Jekyll and Hyde – Learning to let go of Things

Recently my friend sent me a picture of her bed loaded up with clothes that she was donating. This sparked me to do the same. I try to purge my closets every so often, but it’s been several years since I did it, and I knew it was time, so I went about it in ruthless Mr.-Hyde fashion.

“I haven’t worn this in years. Get rid of it,” I told myself. We all know the rule: If you haven’t worn it in over a year, get rid of it! But I always tell myself that it will come back in style—and it always does. Whoever thought elephant pants or hip-huggers would come back? But they did. Damn, I wish I’d kept those old Coca-Cola elephant pants I had when I was ten.

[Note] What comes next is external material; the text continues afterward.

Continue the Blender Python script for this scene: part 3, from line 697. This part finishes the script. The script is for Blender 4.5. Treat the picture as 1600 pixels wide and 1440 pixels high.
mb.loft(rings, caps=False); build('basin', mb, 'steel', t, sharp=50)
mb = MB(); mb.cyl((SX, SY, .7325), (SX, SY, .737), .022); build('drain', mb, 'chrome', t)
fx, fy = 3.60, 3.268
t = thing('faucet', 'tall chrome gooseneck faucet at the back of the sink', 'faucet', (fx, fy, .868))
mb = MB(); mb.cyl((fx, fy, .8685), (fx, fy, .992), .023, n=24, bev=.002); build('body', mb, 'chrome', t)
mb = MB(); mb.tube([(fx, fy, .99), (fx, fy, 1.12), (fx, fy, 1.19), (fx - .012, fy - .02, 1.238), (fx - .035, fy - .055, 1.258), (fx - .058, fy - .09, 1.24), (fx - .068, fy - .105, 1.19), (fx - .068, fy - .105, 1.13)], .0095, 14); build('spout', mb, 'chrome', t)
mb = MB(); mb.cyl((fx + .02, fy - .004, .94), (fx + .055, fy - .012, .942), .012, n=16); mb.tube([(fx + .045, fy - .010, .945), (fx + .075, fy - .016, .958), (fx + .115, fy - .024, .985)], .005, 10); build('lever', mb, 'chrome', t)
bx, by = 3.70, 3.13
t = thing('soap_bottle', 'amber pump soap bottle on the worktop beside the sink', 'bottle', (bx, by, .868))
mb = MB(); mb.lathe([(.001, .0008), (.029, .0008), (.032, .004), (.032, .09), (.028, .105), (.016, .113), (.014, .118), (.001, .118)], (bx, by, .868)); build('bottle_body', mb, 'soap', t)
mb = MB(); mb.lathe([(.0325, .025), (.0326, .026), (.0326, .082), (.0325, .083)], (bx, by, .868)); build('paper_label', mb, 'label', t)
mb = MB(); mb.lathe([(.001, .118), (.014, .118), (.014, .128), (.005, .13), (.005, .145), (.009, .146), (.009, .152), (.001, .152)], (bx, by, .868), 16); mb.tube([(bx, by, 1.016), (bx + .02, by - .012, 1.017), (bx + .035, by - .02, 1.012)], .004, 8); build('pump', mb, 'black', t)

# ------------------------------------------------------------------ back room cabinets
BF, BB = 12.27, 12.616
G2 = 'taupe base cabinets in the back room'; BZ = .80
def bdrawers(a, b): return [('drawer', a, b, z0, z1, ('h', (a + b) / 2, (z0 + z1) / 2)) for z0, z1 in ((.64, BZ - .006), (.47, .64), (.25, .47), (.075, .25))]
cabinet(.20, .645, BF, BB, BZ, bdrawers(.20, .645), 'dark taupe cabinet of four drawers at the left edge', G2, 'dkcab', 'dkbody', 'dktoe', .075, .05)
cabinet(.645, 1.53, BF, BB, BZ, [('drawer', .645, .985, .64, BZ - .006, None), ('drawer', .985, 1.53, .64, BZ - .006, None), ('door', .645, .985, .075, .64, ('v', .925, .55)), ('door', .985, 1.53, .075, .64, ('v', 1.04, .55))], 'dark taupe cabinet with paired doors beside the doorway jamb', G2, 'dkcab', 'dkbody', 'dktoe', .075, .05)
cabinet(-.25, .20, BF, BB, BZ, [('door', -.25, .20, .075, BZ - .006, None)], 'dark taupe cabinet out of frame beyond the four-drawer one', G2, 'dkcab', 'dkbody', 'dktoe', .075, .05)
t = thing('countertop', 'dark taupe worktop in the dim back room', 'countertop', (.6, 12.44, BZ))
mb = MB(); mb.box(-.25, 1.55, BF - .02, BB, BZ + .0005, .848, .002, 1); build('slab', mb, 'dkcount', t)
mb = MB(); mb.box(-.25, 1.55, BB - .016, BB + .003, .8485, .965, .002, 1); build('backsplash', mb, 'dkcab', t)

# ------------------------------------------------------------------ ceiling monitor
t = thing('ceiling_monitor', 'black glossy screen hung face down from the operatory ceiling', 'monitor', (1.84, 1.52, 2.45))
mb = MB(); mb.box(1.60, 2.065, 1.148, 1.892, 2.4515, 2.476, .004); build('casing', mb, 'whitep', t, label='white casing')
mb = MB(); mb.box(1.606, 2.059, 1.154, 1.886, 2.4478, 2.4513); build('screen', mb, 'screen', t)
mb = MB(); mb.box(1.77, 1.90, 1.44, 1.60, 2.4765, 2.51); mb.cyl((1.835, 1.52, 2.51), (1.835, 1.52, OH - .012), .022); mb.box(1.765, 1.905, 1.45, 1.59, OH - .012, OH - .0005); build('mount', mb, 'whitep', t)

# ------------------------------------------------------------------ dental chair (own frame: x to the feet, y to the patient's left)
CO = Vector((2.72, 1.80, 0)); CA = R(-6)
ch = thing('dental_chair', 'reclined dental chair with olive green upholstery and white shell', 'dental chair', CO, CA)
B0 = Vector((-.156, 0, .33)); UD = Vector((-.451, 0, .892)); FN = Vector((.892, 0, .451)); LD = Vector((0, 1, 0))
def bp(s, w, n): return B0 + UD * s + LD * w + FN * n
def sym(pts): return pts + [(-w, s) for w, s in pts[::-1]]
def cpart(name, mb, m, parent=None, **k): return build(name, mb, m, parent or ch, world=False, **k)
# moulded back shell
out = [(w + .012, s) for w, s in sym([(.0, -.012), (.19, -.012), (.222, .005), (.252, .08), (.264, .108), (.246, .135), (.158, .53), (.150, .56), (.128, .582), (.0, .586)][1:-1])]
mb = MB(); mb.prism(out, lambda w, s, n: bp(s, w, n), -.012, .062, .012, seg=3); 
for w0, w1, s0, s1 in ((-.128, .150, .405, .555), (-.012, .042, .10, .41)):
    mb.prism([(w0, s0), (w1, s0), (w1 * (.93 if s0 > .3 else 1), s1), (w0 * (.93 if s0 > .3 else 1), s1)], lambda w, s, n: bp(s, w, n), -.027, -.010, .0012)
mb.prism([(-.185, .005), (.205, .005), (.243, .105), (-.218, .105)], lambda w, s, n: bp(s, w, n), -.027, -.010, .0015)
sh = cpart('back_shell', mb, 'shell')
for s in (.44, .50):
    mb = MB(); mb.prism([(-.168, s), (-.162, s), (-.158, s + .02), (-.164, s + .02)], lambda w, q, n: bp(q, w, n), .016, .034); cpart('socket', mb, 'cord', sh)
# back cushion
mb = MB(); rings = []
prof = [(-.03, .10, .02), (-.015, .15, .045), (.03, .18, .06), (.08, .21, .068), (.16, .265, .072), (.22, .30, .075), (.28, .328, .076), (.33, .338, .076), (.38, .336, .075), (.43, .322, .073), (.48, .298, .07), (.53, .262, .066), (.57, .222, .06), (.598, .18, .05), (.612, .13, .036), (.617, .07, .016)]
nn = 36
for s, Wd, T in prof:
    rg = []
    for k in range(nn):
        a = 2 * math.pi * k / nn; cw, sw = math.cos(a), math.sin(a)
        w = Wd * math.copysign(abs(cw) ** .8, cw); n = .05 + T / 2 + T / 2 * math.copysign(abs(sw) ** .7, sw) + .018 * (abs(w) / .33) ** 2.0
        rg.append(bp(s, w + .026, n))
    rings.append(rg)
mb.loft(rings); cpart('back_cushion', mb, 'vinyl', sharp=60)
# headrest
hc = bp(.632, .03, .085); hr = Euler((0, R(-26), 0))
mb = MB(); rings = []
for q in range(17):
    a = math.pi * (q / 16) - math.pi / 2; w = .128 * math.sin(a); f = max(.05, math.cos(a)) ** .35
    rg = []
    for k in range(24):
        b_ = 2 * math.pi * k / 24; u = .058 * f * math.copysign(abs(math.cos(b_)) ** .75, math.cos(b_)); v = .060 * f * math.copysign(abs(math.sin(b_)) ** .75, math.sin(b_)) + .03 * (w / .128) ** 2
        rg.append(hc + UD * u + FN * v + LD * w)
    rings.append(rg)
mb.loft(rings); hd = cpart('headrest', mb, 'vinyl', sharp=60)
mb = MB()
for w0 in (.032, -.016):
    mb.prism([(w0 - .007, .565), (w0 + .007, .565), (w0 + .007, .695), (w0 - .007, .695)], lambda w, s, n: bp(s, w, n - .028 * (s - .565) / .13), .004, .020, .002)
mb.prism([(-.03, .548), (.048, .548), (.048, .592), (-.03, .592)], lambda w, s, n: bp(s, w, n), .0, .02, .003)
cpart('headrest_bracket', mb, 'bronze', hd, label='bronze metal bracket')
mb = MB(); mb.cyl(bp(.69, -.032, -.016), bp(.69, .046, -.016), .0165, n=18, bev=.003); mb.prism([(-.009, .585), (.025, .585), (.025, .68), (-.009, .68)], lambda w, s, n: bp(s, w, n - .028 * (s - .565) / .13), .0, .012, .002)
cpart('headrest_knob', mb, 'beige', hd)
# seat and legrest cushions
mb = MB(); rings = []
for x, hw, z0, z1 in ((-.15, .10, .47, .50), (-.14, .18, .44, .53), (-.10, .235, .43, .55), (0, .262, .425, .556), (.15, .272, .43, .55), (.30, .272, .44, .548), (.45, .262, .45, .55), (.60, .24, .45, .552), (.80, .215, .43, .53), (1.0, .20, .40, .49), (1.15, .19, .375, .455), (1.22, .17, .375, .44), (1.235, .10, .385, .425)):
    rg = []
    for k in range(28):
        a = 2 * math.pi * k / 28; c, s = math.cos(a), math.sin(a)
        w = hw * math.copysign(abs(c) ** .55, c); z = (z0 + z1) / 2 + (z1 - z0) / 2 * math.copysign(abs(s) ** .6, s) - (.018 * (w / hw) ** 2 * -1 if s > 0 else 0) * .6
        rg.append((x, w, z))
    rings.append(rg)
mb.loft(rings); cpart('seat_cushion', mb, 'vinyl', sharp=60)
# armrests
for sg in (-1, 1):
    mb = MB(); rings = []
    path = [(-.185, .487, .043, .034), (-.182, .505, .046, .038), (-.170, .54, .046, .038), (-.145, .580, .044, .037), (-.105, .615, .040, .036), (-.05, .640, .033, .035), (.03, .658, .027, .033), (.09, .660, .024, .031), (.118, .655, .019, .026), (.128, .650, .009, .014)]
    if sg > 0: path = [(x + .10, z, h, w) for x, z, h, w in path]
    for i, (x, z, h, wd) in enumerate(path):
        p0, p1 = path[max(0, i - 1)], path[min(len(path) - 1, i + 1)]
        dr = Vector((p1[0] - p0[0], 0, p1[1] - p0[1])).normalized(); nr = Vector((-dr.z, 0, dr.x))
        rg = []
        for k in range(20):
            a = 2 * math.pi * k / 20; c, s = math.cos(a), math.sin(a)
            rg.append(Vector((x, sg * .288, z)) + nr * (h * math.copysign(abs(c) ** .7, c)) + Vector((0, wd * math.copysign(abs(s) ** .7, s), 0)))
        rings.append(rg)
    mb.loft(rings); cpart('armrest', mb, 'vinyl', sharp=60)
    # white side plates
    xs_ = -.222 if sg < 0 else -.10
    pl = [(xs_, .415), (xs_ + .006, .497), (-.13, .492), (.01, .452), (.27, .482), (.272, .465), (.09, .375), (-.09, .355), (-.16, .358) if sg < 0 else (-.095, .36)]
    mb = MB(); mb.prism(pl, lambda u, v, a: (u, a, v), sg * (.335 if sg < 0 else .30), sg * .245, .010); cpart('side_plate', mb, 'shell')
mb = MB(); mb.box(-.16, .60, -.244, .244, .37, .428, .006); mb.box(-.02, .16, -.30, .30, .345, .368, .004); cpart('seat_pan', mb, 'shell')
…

There are some things, though, that you just know you will never wear again regardless of style. I know at my age I will never wear a skirt that ends more than about a half-inch above my knees. Out! I know I will never again wear a halter-top. Out! Short-shorts. Out! Most of these clothes are still in good shape, so I make piles: summer consignment, winter consignment, Goodwill. I place the piles neatly on the futon in my den and label them so I can continue to add to them. After spotting a stain or two on some of the consignment things, I throw them into the wash. The next day I wake up and continue, only now I am not so ruthless.

“Oh, I really like this. I remember buying it in Chicago back in the nineties,” I say, as I pull my old Buddy Guy Legend T-shirt from the Goodwill pile. “What was I thinking? I love this hat,” I say, pulling out a hat from the winery I visited nine years ago. I’ve never worn it. And suddenly I’ve turned into Dr. Jekyll, and I begin to rummage through my pile.

“No, I can’t do this,” I say, and I force myself to walk away from the temptation. “I can’t look at them anymore, I have to let go.” So I get some bags and quickly pack up my piles to avoid the temptation.

Why is it so hard to part with our things? I don’t think it’s just me. I’m not a hoarder, although my daughter thinks I am! She won’t even allow me to look in her Goodwill bags because she knows I’ll take everything! And why not? I say. Her things are all new to me, and they are always so nice.

“Mum, you don’t need any more clothes,” she scolds.

“Why do you care? I like getting your hand-me-downs!” I tell her. Every so often she will relent, and bring me a bag of her giveaways. Invariably I keep most of them, but I make a silent vow to myself to get rid of something of mine in return. Of course, I often don’t, and then I end up in the predicament I now find myself.

I know the best way to get rid of things is not to make piles. I should decide right away where something is going and place it directly into a designated bag so I will never look at it again. Do not under any circumstance, ever look in that bag, I tell myself, or you’re doomed. It’s an endless loop.

I think about my kids going though my things after I’m gone, shaking their heads about all the stupid things I saved. I know it won’t be my problem then, but I know I need to clean out the crap I no longer need, little by little. It’s a process, and someday I’ll get there!